A história das histórias em quadrinhos é marcada por uma periodização pouco questionada e que coloca o período de 1929-1939 (Gubern, 1979; Anselmo, 1975) como sendo a "época dos heróis", da "aventura" ou da "explosão dos quadrinhos" – que para uns marca a década de 30 (Bibe-Luyten, 1987) enquanto que, para outros, dura até 1937 (Renard, 1981; Baron-Carvais, 1989) ou até 1949 (Marny, 1979). Na verdade, trata-se de um período das HQ que marca o surgimento de um novo gênero, a aventura e, ao mesmo tempo, um novo papel para elas. O novo papel das HQ se inicia em 1929 e manteve sua hegemonia até 1960 e, depois dos abalos desta década, torna a ser predominante a partir da década de 70 até a atualidade, nos primeiros anos do século 21.

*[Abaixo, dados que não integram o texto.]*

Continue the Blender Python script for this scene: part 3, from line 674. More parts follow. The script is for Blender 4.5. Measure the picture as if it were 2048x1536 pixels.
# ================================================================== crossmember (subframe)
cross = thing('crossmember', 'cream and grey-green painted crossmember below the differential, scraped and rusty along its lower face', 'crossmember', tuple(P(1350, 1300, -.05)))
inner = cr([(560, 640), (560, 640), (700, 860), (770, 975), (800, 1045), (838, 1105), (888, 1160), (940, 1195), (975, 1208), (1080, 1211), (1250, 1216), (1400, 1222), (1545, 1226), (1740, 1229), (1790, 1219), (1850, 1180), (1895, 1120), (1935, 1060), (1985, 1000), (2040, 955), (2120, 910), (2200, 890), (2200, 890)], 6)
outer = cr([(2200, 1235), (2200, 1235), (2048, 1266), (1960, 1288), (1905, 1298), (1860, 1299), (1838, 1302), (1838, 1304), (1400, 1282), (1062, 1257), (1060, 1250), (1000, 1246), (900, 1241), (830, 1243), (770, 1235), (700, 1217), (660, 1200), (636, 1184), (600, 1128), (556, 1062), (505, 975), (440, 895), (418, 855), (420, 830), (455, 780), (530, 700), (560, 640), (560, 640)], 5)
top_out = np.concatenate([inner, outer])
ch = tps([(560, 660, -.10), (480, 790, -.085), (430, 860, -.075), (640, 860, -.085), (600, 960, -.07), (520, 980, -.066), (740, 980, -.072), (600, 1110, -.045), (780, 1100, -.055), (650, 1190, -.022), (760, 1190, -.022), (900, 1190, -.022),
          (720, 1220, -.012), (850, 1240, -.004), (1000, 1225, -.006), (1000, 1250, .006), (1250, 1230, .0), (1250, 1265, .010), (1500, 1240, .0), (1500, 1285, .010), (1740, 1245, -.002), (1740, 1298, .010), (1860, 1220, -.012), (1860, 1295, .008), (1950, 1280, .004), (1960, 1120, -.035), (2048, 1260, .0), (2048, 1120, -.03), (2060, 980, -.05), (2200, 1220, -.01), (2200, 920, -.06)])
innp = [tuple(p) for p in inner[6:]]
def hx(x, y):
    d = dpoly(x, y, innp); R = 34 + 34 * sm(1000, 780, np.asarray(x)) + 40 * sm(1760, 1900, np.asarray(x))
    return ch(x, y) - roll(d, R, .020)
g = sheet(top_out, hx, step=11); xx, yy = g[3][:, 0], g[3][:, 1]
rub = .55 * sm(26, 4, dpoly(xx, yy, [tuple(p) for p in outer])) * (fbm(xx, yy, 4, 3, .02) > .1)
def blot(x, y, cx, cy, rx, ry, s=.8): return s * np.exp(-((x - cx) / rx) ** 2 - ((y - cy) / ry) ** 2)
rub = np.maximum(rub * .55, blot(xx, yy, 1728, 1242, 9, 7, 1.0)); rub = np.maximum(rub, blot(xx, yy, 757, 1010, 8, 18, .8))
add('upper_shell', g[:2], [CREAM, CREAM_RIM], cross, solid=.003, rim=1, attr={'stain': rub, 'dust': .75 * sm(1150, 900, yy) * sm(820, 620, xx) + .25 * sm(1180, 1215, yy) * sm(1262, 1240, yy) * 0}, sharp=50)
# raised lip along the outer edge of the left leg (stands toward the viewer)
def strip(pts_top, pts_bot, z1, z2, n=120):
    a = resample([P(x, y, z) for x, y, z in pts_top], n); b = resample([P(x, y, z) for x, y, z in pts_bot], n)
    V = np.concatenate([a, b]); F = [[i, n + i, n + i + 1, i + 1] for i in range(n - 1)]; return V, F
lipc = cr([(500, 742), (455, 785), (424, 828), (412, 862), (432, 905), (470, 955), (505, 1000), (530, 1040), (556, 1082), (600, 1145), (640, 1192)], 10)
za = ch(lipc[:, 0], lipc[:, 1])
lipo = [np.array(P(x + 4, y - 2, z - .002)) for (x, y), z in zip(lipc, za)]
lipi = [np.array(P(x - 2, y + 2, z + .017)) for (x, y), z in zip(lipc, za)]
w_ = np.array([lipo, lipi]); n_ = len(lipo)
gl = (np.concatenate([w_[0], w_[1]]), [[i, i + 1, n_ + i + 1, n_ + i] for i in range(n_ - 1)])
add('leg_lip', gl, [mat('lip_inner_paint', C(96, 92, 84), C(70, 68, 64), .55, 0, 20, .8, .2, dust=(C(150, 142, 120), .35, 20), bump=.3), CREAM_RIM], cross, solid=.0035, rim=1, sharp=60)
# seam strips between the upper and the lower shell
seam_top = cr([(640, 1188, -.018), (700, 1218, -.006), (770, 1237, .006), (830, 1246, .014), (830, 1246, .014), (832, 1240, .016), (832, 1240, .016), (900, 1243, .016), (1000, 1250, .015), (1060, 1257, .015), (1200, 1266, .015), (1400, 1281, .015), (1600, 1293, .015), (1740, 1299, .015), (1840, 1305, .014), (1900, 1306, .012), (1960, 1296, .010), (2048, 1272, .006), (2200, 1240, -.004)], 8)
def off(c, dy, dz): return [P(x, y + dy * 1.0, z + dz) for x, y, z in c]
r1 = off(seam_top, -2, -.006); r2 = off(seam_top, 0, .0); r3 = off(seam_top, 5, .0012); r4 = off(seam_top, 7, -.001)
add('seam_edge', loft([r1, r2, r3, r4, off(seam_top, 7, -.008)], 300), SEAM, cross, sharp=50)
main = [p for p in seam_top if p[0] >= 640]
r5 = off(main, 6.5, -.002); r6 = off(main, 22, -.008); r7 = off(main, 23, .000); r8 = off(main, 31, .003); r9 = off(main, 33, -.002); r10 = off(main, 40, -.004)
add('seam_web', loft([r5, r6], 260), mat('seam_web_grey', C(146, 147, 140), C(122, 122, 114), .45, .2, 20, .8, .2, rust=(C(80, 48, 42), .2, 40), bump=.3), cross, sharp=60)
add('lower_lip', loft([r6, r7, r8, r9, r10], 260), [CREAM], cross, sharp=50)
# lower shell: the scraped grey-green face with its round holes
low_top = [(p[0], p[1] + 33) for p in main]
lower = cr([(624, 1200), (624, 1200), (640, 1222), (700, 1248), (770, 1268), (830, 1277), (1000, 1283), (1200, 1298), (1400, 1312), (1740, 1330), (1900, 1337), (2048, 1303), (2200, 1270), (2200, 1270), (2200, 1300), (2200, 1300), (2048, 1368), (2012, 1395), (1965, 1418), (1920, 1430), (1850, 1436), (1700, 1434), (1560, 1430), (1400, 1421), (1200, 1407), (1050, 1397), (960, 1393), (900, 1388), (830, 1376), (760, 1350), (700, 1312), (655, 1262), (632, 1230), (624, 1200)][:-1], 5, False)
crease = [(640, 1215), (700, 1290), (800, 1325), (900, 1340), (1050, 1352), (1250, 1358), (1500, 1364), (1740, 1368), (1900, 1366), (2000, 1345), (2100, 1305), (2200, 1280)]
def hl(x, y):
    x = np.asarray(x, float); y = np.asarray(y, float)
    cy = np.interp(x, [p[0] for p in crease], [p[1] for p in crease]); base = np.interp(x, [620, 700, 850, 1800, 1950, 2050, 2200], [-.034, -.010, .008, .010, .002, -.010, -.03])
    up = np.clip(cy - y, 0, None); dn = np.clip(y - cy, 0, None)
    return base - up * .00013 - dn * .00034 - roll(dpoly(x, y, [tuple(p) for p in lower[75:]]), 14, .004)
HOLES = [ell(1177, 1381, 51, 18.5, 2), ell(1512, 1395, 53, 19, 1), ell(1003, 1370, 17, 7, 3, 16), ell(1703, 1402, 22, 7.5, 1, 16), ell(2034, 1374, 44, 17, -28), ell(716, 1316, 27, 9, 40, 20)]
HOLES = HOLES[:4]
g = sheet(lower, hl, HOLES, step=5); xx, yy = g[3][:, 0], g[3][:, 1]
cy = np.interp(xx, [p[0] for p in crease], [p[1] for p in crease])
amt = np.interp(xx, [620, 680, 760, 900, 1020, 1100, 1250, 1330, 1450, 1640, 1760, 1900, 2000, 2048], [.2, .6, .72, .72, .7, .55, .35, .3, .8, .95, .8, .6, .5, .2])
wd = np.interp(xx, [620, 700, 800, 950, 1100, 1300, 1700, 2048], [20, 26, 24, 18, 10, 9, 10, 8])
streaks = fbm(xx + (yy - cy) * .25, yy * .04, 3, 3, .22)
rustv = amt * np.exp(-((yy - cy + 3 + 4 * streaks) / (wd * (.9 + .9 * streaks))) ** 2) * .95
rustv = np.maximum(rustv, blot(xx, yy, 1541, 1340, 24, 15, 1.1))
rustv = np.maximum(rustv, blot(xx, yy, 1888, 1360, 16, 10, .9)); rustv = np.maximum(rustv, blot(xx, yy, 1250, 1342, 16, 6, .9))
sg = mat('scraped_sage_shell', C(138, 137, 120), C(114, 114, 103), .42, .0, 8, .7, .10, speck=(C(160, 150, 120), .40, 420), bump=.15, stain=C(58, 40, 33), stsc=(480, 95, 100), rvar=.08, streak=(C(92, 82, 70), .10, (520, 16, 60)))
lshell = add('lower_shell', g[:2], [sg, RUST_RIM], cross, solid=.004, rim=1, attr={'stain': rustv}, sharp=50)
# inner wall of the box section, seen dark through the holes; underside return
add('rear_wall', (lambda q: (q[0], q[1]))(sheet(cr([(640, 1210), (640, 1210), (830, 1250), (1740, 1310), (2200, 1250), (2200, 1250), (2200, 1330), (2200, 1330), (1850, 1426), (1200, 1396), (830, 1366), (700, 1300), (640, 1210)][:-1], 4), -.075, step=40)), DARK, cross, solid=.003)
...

O gênero aventura surge em 1929 e é a primeira expressão deste novo papel, que, no entanto, passa a ser transmitido por outros gêneros e é por isso que o mundo dos heróis perde sua hegemonia em torno de 1938, quando a supremacia passa a ser da superaventura (Viana, 2002).
O gênero da aventura vem substituir as histórias em quadrinhos com desenhos caricaturais e histórias cômicas, infantis e/ou familiares que predominam até o final da década de 20. O gênero aventura marca uma mudança formal e de conteúdo. A mudança formal é caracterizada pela substituição dos desenhos caricaturais por desenhos realistas e a mudança de conteúdo, à qual nos deteremos mais adiante, substitui os temas familiares, infantis e cômicos pela tematização da aventura. Segundo Gubern,
"Neste período da adolescência de uma arte, os comics poderiam ser considerados em conjunto como produtos culturais cândidos e com um registro temático notavelmente limitado. Enquanto prolongações da caricatura e da anedota gráfica, não haviam ousado ainda abordar a épica aventureira, já implantada no cinema e que desfrutava de longa tradição na narrativa popular" (Gubern, 1979, p. 91).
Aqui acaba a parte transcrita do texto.